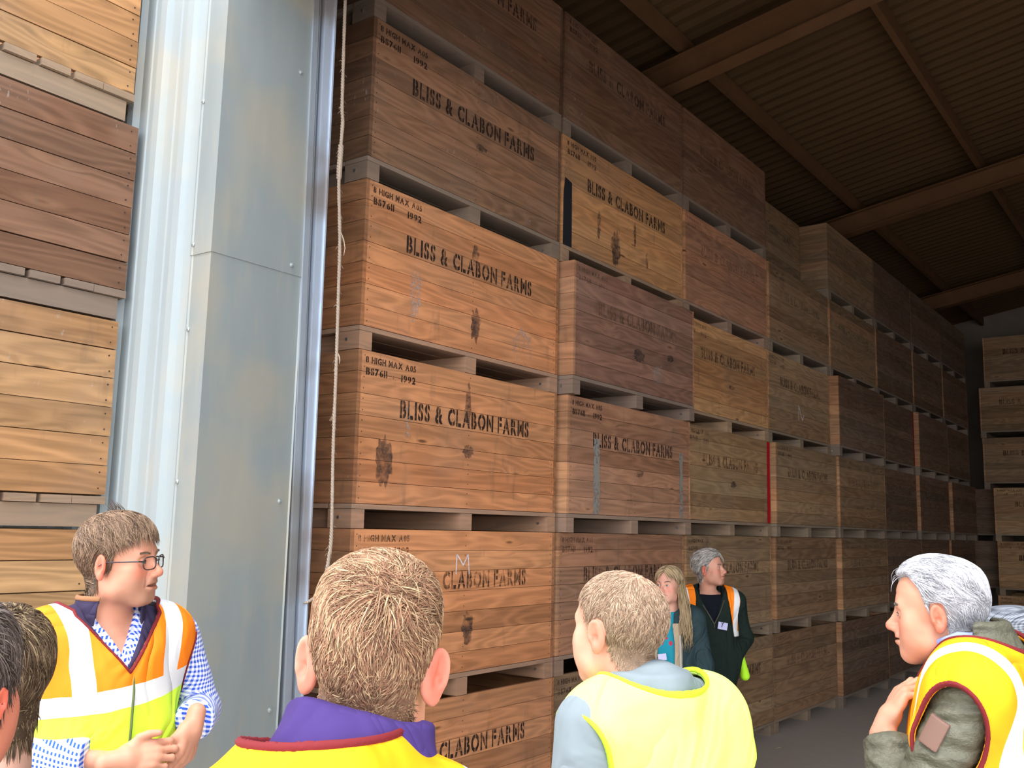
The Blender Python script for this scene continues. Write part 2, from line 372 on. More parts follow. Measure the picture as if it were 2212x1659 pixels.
_chars = {}
def char_polys(ch):
    """outline of one letter as a mesh (unit cap height) with stencil bridges cut out"""
    if ch in _chars: return _chars[ch]
    cu = bpy.data.curves.new('c', 'FONT'); cu.body = ch; cu.size = 1.0; cu.offset = 0.042; cu.resolution_u = 4
    ob = bpy.data.objects.new('c', cu); COL.objects.link(ob)
    dg = bpy.context.evaluated_depsgraph_get(); dg.update()
    me = bpy.data.meshes.new_from_object(ob.evaluated_get(dg))
    bpy.data.objects.remove(ob); bpy.data.curves.remove(cu)
    bm = bmesh.new(); bm.from_mesh(me); bpy.data.meshes.remove(me)
    if bm.verts:
        x0 = min(v.co.x for v in bm.verts); x1 = max(v.co.x for v in bm.verts)
        y0 = min(v.co.y for v in bm.verts); y1 = max(v.co.y for v in bm.verts)
        for v in bm.verts: v.co.x = (v.co.x-x0); v.co.y = (v.co.y-y0)/(y1-y0) if ch != ':' else (v.co.y-y0)
        w = x1-x0
        cuts = {'B': [(0, .40)], 'O': [(0, .5)], 'A': [(0, .42), (1, .30)], 'R': [(0, .42), (1, .5)], 'C': [(0, .62)], 'S': [(0, .5)], '&': [(0, .46)], 'L': [(0, .34)],
                'G': [(0, .5)], '0': [(0, .5)], '8': [(0, .5)], '6': [(0, .5)], '9': [(0, .5)], 'F': [(0, .36)], 'M': [(0, .28), (0, .72)], 'N': [(0, .30), (0, .70)], 'H': [(0, .3), (0, .7)], 'X': [(1, .5)], '5': [(0, .5)]}
        for axis, pos in cuts.get(ch, []):
            hw = 0.030 if axis == 0 else 0.022
            c = pos*(w if axis == 0 else 1.0)
            no = Vector((1, 0, 0)) if axis == 0 else Vector((0, 1, 0))
            for s in (-hw, hw):
                bmesh.ops.bisect_plane(bm, geom=bm.verts[:]+bm.edges[:]+bm.faces[:], plane_co=no*(c+s), plane_no=no)
            dele = [f for f in bm.faces if abs(f.calc_center_median()[axis]-c) < hw*0.98]
            bmesh.ops.delete(bm, geom=dele, context='FACES')
    bm.verts.ensure_lookup_table()
    vs = [(v.co.x, v.co.y) for v in bm.verts]; fs = [[v.index for v in f.verts] for f in bm.faces]
    w = max([x for x, _ in vs] or [0]); bm.free()
    _chars[ch] = (vs, fs, w); return _chars[ch]
def text_into(mb, s, x0, x1, z0, h, y=-0.0015, drop=()):
    """stencilled text from x0 to x1, baseline z0, cap height h"""
    adv = []; cur = 0.0; gap = 0.13
    for ch in s:
        if ch == ' ': adv.append(cur); cur += 0.38; continue
        vs, fs, w = char_polys(ch); adv.append(cur); cur += w + gap
    total = cur-gap; k = (x1-x0)/total
    for i, (ch, a) in enumerate(zip(s, adv)):
        if ch == ' ' or i in drop: continue
        vs, fs, w = char_polys(ch); n = len(mb.v)
        mb.v += [(x0+(a+vx)*k, y, z0+vz*h) for vx, vz in vs]
        for f in fs: mb.f.append(tuple(n+j for j in f)[::1]); mb.mi.append(0)
def rough_planks(mb, x0, x1, y0, y1, z0, n, ph, rng, alongx=True):
    for i in range(n):
        j = rng.uniform(-0.0015, 0.0015); e = rng.uniform(0, 0.003)
        za, zb = z0+i*ph+0.0012, z0+(i+1)*ph-0.0012
        if alongx: mb.box(x0+e, x1-e, y0+j, y1, za, zb)
        else: mb.box(x0, x1, y0+e, y1-e, za, zb)
def meshes_for(L, D, seed):
    rng = random.Random(seed); out = {}
    m = MB(); rough_planks(m, 0.026, L-0.026, 0.0, 0.022, GAP+0.002, NPL, PLH, rng); out['front_panel'] = m.mesh('front_panel', WXF)
    m = MB(); rough_planks(m, 0.026, L-0.026, D-0.022, D, GAP+0.002, NPL, PLH, rng); out['back_panel'] = m.mesh('back_panel', WXF)
    m = MB()
    for i in range(NPL):
        e = rng.uniform(0, 0.002); m.box(e, 0.026, 0.0, D, GAP+0.002+i*PLH+0.0012, GAP+0.002+(i+1)*PLH-0.0012)
    out['side_panel'] = m.mesh('side_panel', WYF)
    m = MB()
    for i in range(7):
        w = D/7; m.box(0.0, L, i*w+(0.0 if i == 0 else 0.006), (i+1)*w-(0.0 if i == 6 else 0.006), 0.100, GAP)
    out['floor_boards'] = m.mesh('floor_boards', WXB)
    m = MB(); m.box(0.0, 0.095, 0.0, 0.17, 0, 0.098); m.box(0.05, 0.095, 0.17, D-0.17, 0, 0.098); m.box(0, 0.095, D-0.17, D, 0, 0.098); out['corner_bearer'] = m.mesh('bearer', WYB)
    m = MB(); m.box(-0.05, 0.05, 0.0, D, 0, 0.098); out['bearer'] = m.mesh('bearer', WYB)
    m = MB()
    for x, y in ((0.027, 0.023), (L-0.057, 0.023), (0.027, D-0.053), (L-0.057, D-0.053)): m.box(x, x+0.03, y, y+0.03, GAP, PITCH-0.03)
    out['corner_posts'] = m.mesh('corner_post', WXB)
    m = MB(); m.tube([(0, 0, 0), (0.006, 0, 0)], 0.009, 8); out['bolt'] = m.mesh('bolt', BOLT)
    return out
MESH = [meshes_for(BL, BD, s) for s in range(3)]
TXT = {}
def lettering(kind, L=BL):
    if kind in TXT: return TXT[kind]
    m = MB()
    drop = {'full': (), 'b': (0,), 'worn': (3, 9), 'small8': ()}.get(kind, ())
    text_into(m, 'BLISS & CLABON FARMS', 0.335, 1.565, 0.600, 0.100)
    me = m.mesh('stencilled_name', INK[0]); TXT[kind] = me; return me
def small(kind):
    k = 's'+kind
    if k in TXT: return TXT[k]
    m = MB(); text_into(m, '8 HIGH MAX A05', 0.055, 0.452, 0.866, 0.036)
    text_into(m, 'BS7611', 0.060, 0.222, 0.802, 0.040)
    if kind == 'colon': text_into(m, ':', 0.270, 0.276, 0.806, 0.03)
    text_into(m, '1992', 0.335, 0.452, 0.798, 0.040)
    TXT[k] = m.mesh('stencilled_code', INK[1]); return TXT[k]

def part(root, name, me, loc=(0,0,0), tint=None, seed=None, ink=None, rz=0.0):
    o = link(name, me, root); o.location = loc; o.rotation_euler = (0, 0, rz)
    if tint is not None: o['tint'] = [float(c) for c in tint]; o['seed'] = [float(c) for c in seed]
    if ink is not None:
        o.material_slots[0].link = 'OBJECT'; o.material_slots[0].material = INK[ink]
    return o
def box(loc, tint, label, group, ink=1, rz=0.0, sd=0, text=True, vis_small=True, bolts=True, code='colon', ink2=None, name='potato_box'):
    y_out = loc[1] < -0.02; rng = random.Random(sd*7+3); r = tag(empty(name, loc, rz), label, 'wooden box', group)
    ms = MESH[sd % 3]; sv = [rng.uniform(0, 60), rng.uniform(0, 60), rng.uniform(0, 60)]
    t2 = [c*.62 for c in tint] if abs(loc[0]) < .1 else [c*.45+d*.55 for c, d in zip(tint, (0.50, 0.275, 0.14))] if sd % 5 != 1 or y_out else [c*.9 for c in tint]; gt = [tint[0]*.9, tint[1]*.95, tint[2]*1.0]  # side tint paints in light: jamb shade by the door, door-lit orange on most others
    part(r, 'front_panel', ms['front_panel'], (0,0,0), tint, sv)
    part(r, 'back_panel', ms['back_panel'], (0,0,0), tint, sv)
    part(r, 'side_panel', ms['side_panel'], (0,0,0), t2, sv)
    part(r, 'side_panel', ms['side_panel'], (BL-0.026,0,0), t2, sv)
    part(r, 'floor_boards', ms['floor_boards'], (0,0,0), gt, sv)
    part(r, 'bearer', ms['corner_bearer'], (0,0,0), gt, sv)
    part(r, 'bearer', ms['bearer'], (BL/2,0,0), gt, sv)
    part(r, 'bearer', ms['corner_bearer'], (BL,BD,0), gt, sv, rz=math.pi)
    if bolts:
        part(r, 'bolt', ms['bolt'], (BL-0.101, 0.07, 0.055)); part(r, 'bolt', ms['bolt'], (-0.006, 0.09, 0.055))
    if text:
        part(r, 'stencilled_name', lettering('full'), ink=ink)
        if vis_small: part(r, 'stencilled_code', small(code), ink=ink if ink2 is None else ink2)
    return r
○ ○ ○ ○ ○
Prompt: Write out the lines above from the one containing "t2 = [c*.62" through the last, exactly as they are.

Solution to the problem:
    t2 = [c*.62 for c in tint] if abs(loc[0]) < .1 else [c*.45+d*.55 for c, d in zip(tint, (0.50, 0.275, 0.14))] if sd % 5 != 1 or y_out else [c*.9 for c in tint]; gt = [tint[0]*.9, tint[1]*.95, tint[2]*1.0]  # side tint paints in light: jamb shade by the door, door-lit orange on most others
    part(r, 'front_panel', ms['front_panel'], (0,0,0), tint, sv)
    part(r, 'back_panel', ms['back_panel'], (0,0,0), tint, sv)
    part(r, 'side_panel', ms['side_panel'], (0,0,0), t2, sv)
    part(r, 'side_panel', ms['side_panel'], (BL-0.026,0,0), t2, sv)
    part(r, 'floor_boards', ms['floor_boards'], (0,0,0), gt, sv)
    part(r, 'bearer', ms['corner_bearer'], (0,0,0), gt, sv)
    part(r, 'bearer', ms['bearer'], (BL/2,0,0), gt, sv)
    part(r, 'bearer', ms['corner_bearer'], (BL,BD,0), gt, sv, rz=math.pi)
    if bolts:
        part(r, 'bolt', ms['bolt'], (BL-0.101, 0.07, 0.055)); part(r, 'bolt', ms['bolt'], (-0.006, 0.09, 0.055))
    if text:
        part(r, 'stencilled_name', lettering('full'), ink=ink)
        if vis_small: part(r, 'stencilled_code', small(code), ink=ink if ink2 is None else ink2)
    return r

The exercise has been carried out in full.